Colleagues,
There is full agreement that vocational technical & agricultural schools need unfettered access to our middle schools so we can inform students, especially those from disadvantaged backgrounds, about the value of vocational education. Actually, even younger students can benefit from learning about careers and what their future may hold.
We were excited to learn that, in Springfield, an elementary school, the city vocational technical school, and about 20 professionals in the area partnered in a career fair to help students explore school choices.
Great job Milton Bradley Elementary School and Roger L. Putnam Vocational Technical Academy!!
David
Career fair helps students at Milton Bradley Elementary School calculate options
Aprell May Munford | AMunford@repub.com Feb. 19, 2023
A career fair kicked off a math and writing lesson for a group of students at Milton Bradley Elementary School.
About 20 professionals in the area, many of them Springfield Public Schools graduates, participated as mentors in a career fair for 5th grade students on Tuesday afternoon. Approximately 60 students eagerly filled the gym carrying pencils and blue clipboards and to ask them questions such as: Where did you go to school? What is your favorite and least favorite part of the job?
Graduates shared their current experience in career fields that included a doula, marine engineer, digital creator, locomotive engineer, real estate agent, videographer, entrepreneur and 911 dispatcher. Also participating was Hampden County Sheriff Nicholas Cocchi.

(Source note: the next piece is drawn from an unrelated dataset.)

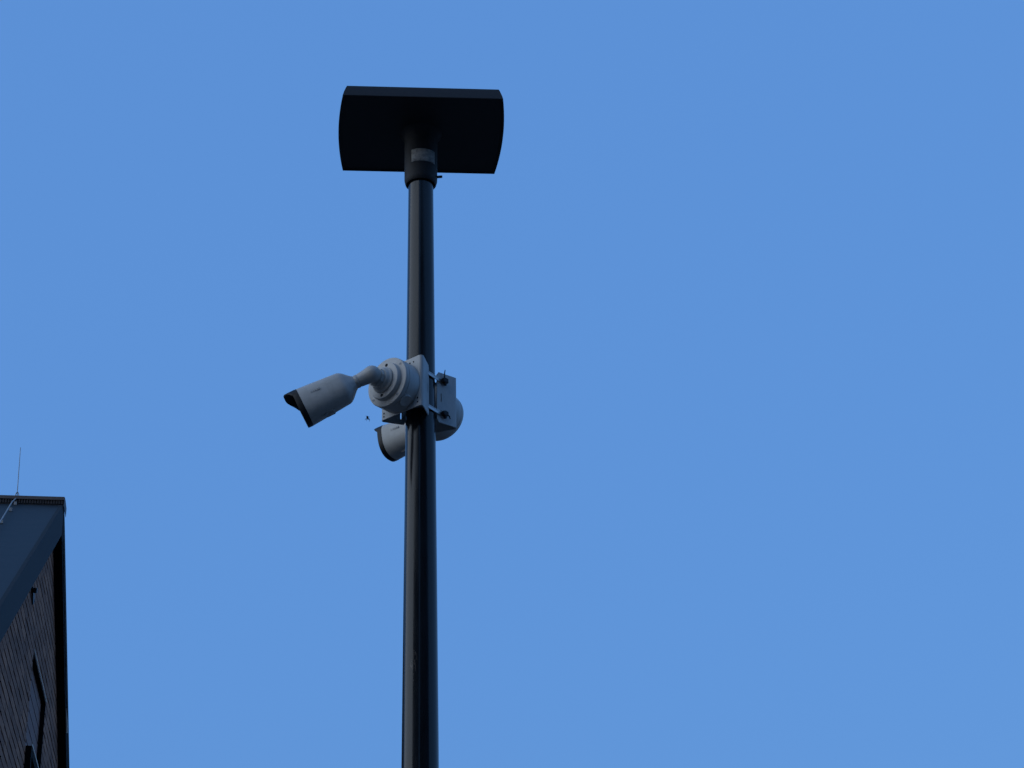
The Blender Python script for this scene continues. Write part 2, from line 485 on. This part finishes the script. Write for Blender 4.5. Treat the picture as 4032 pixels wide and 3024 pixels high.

Student Tyler Rodney said she was most interested in the locomotive engineer who worked at Amtrak. “It sounds fun,” Tyler said.
The career fair kicked off writing and math lessons teachers will use to help students see how specific skills can be applied in real life, said Brianna Cicero, grade 5 math teacher.
Cicero said she organized the event with the help of her friends and as a way to inspire students to explore local schools and career path options early so they will have a head start at life planning. “I reached out to my friends on Facebook and asked them if they would come and talk to our students,” Cicero said. “I wanted to expose students to all there is to offer so they can be prepared to begin their lives after high school.”
Additionally, Cicero said she reached out to Roger L. Putnam Vocational Technical Academy in Springfield to join in the career fair to help students explore school choices.
“Students don’t know about schools like Putnam, yet in 8th grade they have to choose one,” she said. “They mostly know that their sibling attends a school. (The career fair) is another way to show students different paths they can take to high school.”
Christina Darkwak, a junior at Roger L. Putnam Vocational Technical Academy, said she is an aspiring hairstylist who is currently enrolled in the marketing shop class which was represented at Tuesday’s career fair.
“I came here to talk to students to hopefully get them to understand all that Roger L. Putnam Vocational Technical Academy has to explore like the marketing shop class,” Darkwak said. “We also have criminal justice, cosmetology, and lots of other different choices to help students explore their passions. I know that Putnam has prepared me; I wouldn’t have the background information and the know how if I had gone to any other school. Plus depending on the shop, a student can receive their certificate before leaving high school.”
Darkwak said she would tell parents to encourage their students to come to vocational-technology schools. “Students will be more prepared either way,” Darkwak said, “If they go to college or into the workforce, they will have that extra steppingstone.”
Cicero said the career fair was an attempt to show students the job opportunities available to them in the Springfield area. As a graduate of Springfield schools herself, Cicero said she could not imagine working in any other school district.
Cicero said the main goal of the career fair is to motivate students and arm them with the knowledge that the career mentors present at Tuesday’s fair have all been in the students’ shoes. During her first-year teaching, she had to learn how to budget, spend money and plan.
Principal Kristen Hughes said the assignment is in connection with the school district’s goal of “reimaging school through project-based learning.”
The career fair kicked off a math and writing project where the students will research a career. Using what they learned at the career fair, students embarked on a hands-on math lesson by creating monthly budgets.
A financial advisor was at the event who helped students create hypothetical budgets for the careers they were interested in, calculating taxes, savings, the cost of home and car, and variable expenses such as clothes and food, Cicero told The Republican.
Later, for the writing portion of the project, Cicero said students will research a career and write a mock cover letter to a future employer.